The failure of officials to collect ethnicity data on grooming gangs which abused children has been a “bloody disaster”, the author of a damning report into the scandal has said.
Baroness Casey told MPs that information on perpetrators is “incomplete and unreliable”, which she described as a “public irresponsibility”.
Statistics had been “half” collected, she told members of the Commons Home Affairs committee, adding: “That’s a bloody disaster, frankly.”

Her “deeply disturbing” report into grooming gangs found children and teenage girls were blamed for crimes perpetrated against them and too many parts of the state had been in “denial” about what was going on.
Home secretary Yvette Cooper said there had been “too little justice” for victims as she announced a string of measures, including mandatory collection of data on the nationality and ethnicity of perpetrators and a time-limited national inquiry.

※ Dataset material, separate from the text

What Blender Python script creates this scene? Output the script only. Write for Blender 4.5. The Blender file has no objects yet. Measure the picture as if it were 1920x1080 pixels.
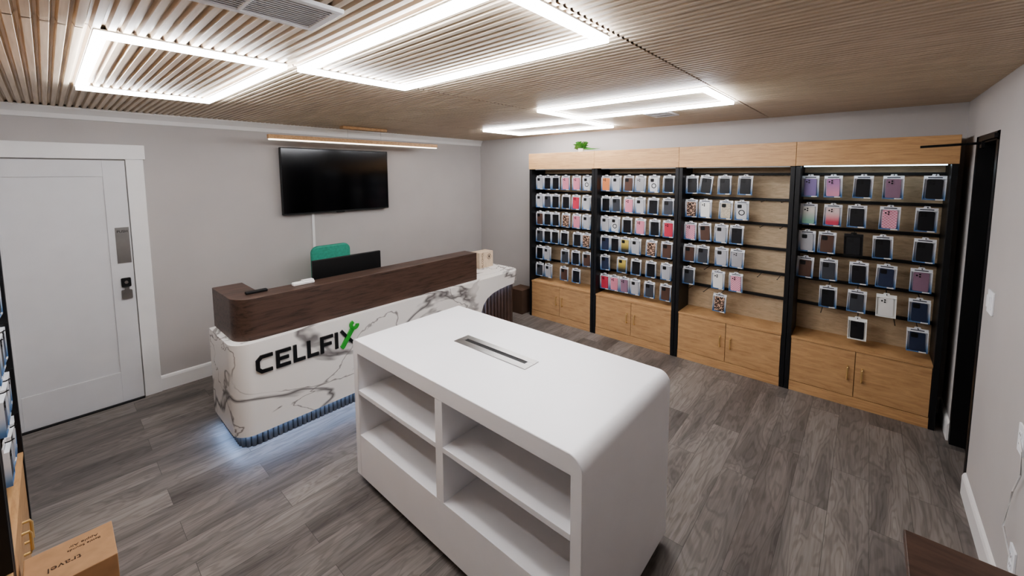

Baroness Louise Casey also the BBC she was “disappointed” by the Conservatives’s response to her review of the scandal, leaving leader Kemi Badenoch forced to insist she was not politicising the issue.
Speaking at a press conference alongside grooming gang survivors and campaigners, the Conservative leader said was “not doing politics now”, but criticised people who sought to “tone police those who are pointing out when something has gone wrong”.
She said: “I do think that we should take the politics out of it. But who was it that said when we raised this issue that we were pandering to the far right? That’s what brought the politics into it.”